[Start]

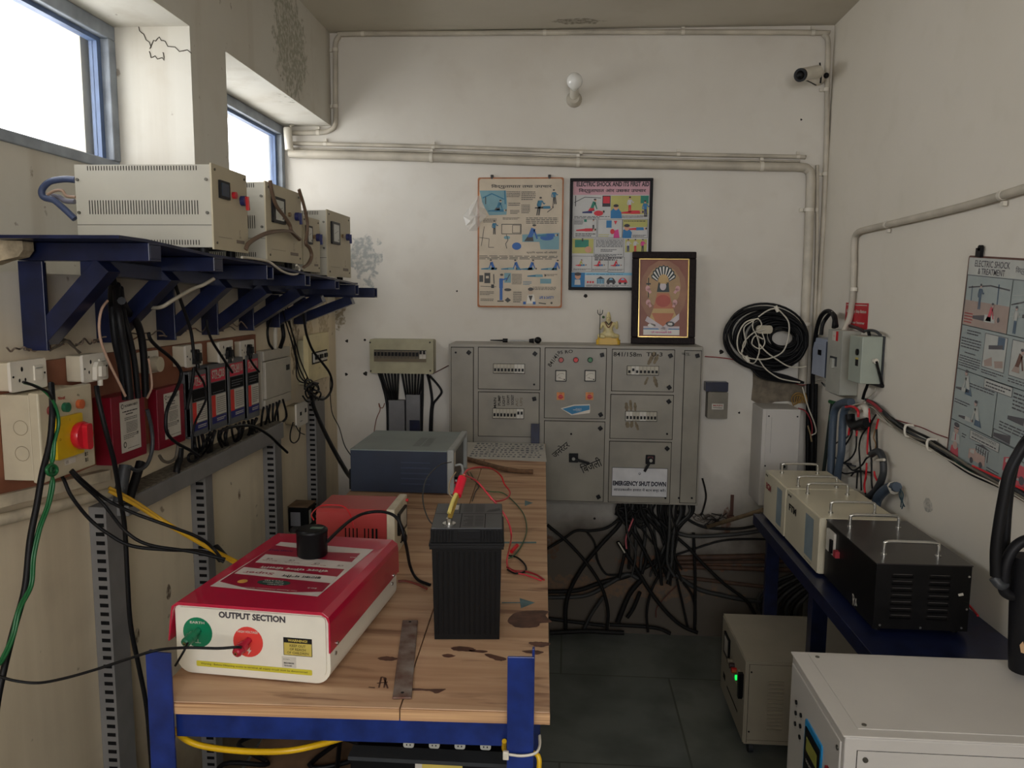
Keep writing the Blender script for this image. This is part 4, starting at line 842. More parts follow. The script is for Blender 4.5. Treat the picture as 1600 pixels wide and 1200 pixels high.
s0 = socket_box('large ivory socket box with wires poked in its holes, leftmost on the board', -8, 17, 75, 566, 614)
s1 = socket_box('socket box with a white plug, second from the camera', 101, 130, 170, 555, 599)
s2 = socket_box('socket box partly behind the bundle of thick black cables', 212, 226, 249, 550, 585)
s3 = socket_box('socket box with a black plug above the nearest charge controller', 268, 291, 317, 540, 575)
s4 = socket_box('socket box with a black plug above the second charge controller', 322, 343, 365, 534, 568)
s5 = socket_box('socket box with a black plug, last one on the brown board', 365, 377, 398, 533, 562)
def pl(s, lbl, m, fx=.45, fz=.42, sz=.016): return plug(lbl, s[1]+(s[2]-s[1])*fx, s[4]+(s[5]-s[4])*fz, s[3]+.0005, m, sz)
pl(s1, 'white plug in the second socket box from the camera', whp, .5, .35, .018)
MB()
e = thing('adapter', 'round cream adapter in the socket box behind the thick black cables', 'adapter', (s2[3], s2[1], s2[4])); MB().use(ivory).at(leftw(s2[3], s2[1]+(s2[2]-s2[1])*.45, (s2[4]+s2[5])/2-.005)).cyl((0, 0, .0005), (0, 0, .024), .019, n=20).build('adapter_body', e, bevel=.003)
pl(s3, 'black plug with the thickest cord, above the nearest charge controller', BLK2, .5, .42, .018)
pl(s4, 'black plug in the socket box above the second charge controller', BLK2, .55, .4); pl(s5, 'black plug in the last socket box on the brown board', BLK2, .5, .45)

# control box with emergency switch
y1, y2, xf, z0, z1 = lbox(2, 65, 150, 618, 750)
z0 = W(65, 752, 'Y', y1).z
e = thing('control_box', 'cream steel control box with a big red switch on a yellow plate, left wall', 'control box', (BW, (y1+y2)/2, z0))
ctl = mat('cream_steel', (194, 184, 158), .45, var=.08); mb = MB().use(ctl); mb.box(BW, xf-.02, y1, y2, z0, z1)
F = frame((BW, y1, z0), (1, 0, 0), (0, 0, 1)); mb.at(F); w_, h_ = xf-BW, z1-z0
for zz in (.62, .32): 
    for k_ in range(24):
        a0, a1 = 2*pi*k_/24, 2*pi*(k_+1)/24; r = h_*.085; c0 = w_*.5; mb.stroke([(c0+r*cos(a0), h_*zz+r*sin(a0)), (c0+r*cos(a1), h_*zz+r*sin(a1))], .0012, .0006, col(140, 128, 104))
mb.build('body', e, bevel=.002)
w_ = y2-y1; F = leftw(xf-.02, y1, z0); mb = MB().use(ctl).at(F); mb.box(-.003, w_+.003, -.004, h_+.004, 0, .02); mb.build('lid', e, bevel=.003)
F = leftw(xf, y1, z0)
for x, c_, l_ in ((.18, (120, 40, 44), 'red'), (.45, (20, 100, 70), 'green'), (.73, (196, 96, 50), 'amber')):
    mb = MB().at(F); mb.cyl((w_*x, h_*.8, 0), (w_*x, h_*.8, .008), h_*.058, n=18, m=mat('push_'+l_, c_, .3, coat=.4)); o = mb.build('push_button', e); o['label'] = l_+' push button'
YEL = mat('yellow_plate', (214, 178, 24), .35); mb = MB().at(F); mb.rr(w_*.2, w_*.72, h_*.2, h_*.7, 0, .008, .004, YEL); mb.text('I', w_*.46, h_*.65, .0085, None, h_*.03, INK); mb.text('O', w_*.26, h_*.44, .0085, None, h_*.03, INK); mb.text('⚠', w_*.27, h_*.63, .0085, None, h_*.045, INK); mb.build('switch_plate', e)
RED = mat('glossy_red_switch', (206, 26, 44), .3, coat=.4); mb = MB().at(F @ Matrix.Translation((w_*.62, h_*.43, .008))); mb.lathe([(h_*.16, 0), (h_*.175, .008), (h_*.16, .014)], 24, RED); mb.rr(-h_*.055, h_*.055, -h_*.17, h_*.15, .014, .024, h_*.04, RED); mb.build('emergency_switch', e, bevel=.002)
mb = MB().at(F); mb.text('Nout', w_*.4, h_*.92, .0008, None, h_*.045, col(170, 40, 40), 0, .02); mb.text('Rly', w_*.73, h_*.91, .0008, None, h_*.035, INK); mb.rect(w_*.38, w_*.6, h_*.1, h_*.17, .0006, PAPER); mb.text('CE', w_*.43, h_*.135, .001, None, h_*.03, INK)
for i in range(5):
    for j in range(5):
        if (i*7+j*3+i*j) % 3: mb.rect(w_*.78+i*w_*.015, w_*.793+i*w_*.015, h_*.06+j*.004, h_*.06+j*.004+.0034, .0008, INK)
mb.build('lettering', e)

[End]

Write the full listing out again with every line unchanged, but include no pictures.

Keep writing the Blender script for this image. This is part 4, starting at line 842. More parts follow. The script is for Blender 4.5. Treat the picture as 1600 pixels wide and 1200 pixels high.
s0 = socket_box('large ivory socket box with wires poked in its holes, leftmost on the board', -8, 17, 75, 566, 614)
s1 = socket_box('socket box with a white plug, second from the camera', 101, 130, 170, 555, 599)
s2 = socket_box('socket box partly behind the bundle of thick black cables', 212, 226, 249, 550, 585)
s3 = socket_box('socket box with a black plug above the nearest charge controller', 268, 291, 317, 540, 575)
s4 = socket_box('socket box with a black plug above the second charge controller', 322, 343, 365, 534, 568)
s5 = socket_box('socket box with a black plug, last one on the brown board', 365, 377, 398, 533, 562)
def pl(s, lbl, m, fx=.45, fz=.42, sz=.016): return plug(lbl, s[1]+(s[2]-s[1])*fx, s[4]+(s[5]-s[4])*fz, s[3]+.0005, m, sz)
pl(s1, 'white plug in the second socket box from the camera', whp, .5, .35, .018)
MB()
e = thing('adapter', 'round cream adapter in the socket box behind the thick black cables', 'adapter', (s2[3], s2[1], s2[4])); MB().use(ivory).at(leftw(s2[3], s2[1]+(s2[2]-s2[1])*.45, (s2[4]+s2[5])/2-.005)).cyl((0, 0, .0005), (0, 0, .024), .019, n=20).build('adapter_body', e, bevel=.003)
pl(s3, 'black plug with the thickest cord, above the nearest charge controller', BLK2, .5, .42, .018)
pl(s4, 'black plug in the socket box above the second charge controller', BLK2, .55, .4); pl(s5, 'black plug in the last socket box on the brown board', BLK2, .5, .45)

# control box with emergency switch
y1, y2, xf, z0, z1 = lbox(2, 65, 150, 618, 750)
z0 = W(65, 752, 'Y', y1).z
e = thing('control_box', 'cream steel control box with a big red switch on a yellow plate, left wall', 'control box', (BW, (y1+y2)/2, z0))
ctl = mat('cream_steel', (194, 184, 158), .45, var=.08); mb = MB().use(ctl); mb.box(BW, xf-.02, y1, y2, z0, z1)
F = frame((BW, y1, z0), (1, 0, 0), (0, 0, 1)); mb.at(F); w_, h_ = xf-BW, z1-z0
for zz in (.62, .32): 
    for k_ in range(24):
        a0, a1 = 2*pi*k_/24, 2*pi*(k_+1)/24; r = h_*.085; c0 = w_*.5; mb.stroke([(c0+r*cos(a0), h_*zz+r*sin(a0)), (c0+r*cos(a1), h_*zz+r*sin(a1))], .0012, .0006, col(140, 128, 104))
mb.build('body', e, bevel=.002)
w_ = y2-y1; F = leftw(xf-.02, y1, z0); mb = MB().use(ctl).at(F); mb.box(-.003, w_+.003, -.004, h_+.004, 0, .02); mb.build('lid', e, bevel=.003)
F = leftw(xf, y1, z0)
for x, c_, l_ in ((.18, (120, 40, 44), 'red'), (.45, (20, 100, 70), 'green'), (.73, (196, 96, 50), 'amber')):
    mb = MB().at(F); mb.cyl((w_*x, h_*.8, 0), (w_*x, h_*.8, .008), h_*.058, n=18, m=mat('push_'+l_, c_, .3, coat=.4)); o = mb.build('push_button', e); o['label'] = l_+' push button'
YEL = mat('yellow_plate', (214, 178, 24), .35); mb = MB().at(F); mb.rr(w_*.2, w_*.72, h_*.2, h_*.7, 0, .008, .004, YEL); mb.text('I', w_*.46, h_*.65, .0085, None, h_*.03, INK); mb.text('O', w_*.26, h_*.44, .0085, None, h_*.03, INK); mb.text('⚠', w_*.27, h_*.63, .0085, None, h_*.045, INK); mb.build('switch_plate', e)
RED = mat('glossy_red_switch', (206, 26, 44), .3, coat=.4); mb = MB().at(F @ Matrix.Translation((w_*.62, h_*.43, .008))); mb.lathe([(h_*.16, 0), (h_*.175, .008), (h_*.16, .014)], 24, RED); mb.rr(-h_*.055, h_*.055, -h_*.17, h_*.15, .014, .024, h_*.04, RED); mb.build('emergency_switch', e, bevel=.002)
mb = MB().at(F); mb.text('Nout', w_*.4, h_*.92, .0008, None, h_*.045, col(170, 40, 40), 0, .02); mb.text('Rly', w_*.73, h_*.91, .0008, None, h_*.035, INK); mb.rect(w_*.38, w_*.6, h_*.1, h_*.17, .0006, PAPER); mb.text('CE', w_*.43, h_*.135, .001, None, h_*.03, INK)
for i in range(5):
    for j in range(5):
        if (i*7+j*3+i*j) % 3: mb.rect(w_*.78+i*w_*.015, w_*.793+i*w_*.015, h_*.06+j*.004, h_*.06+j*.004+.0034, .0008, INK)
mb.build('lettering', e)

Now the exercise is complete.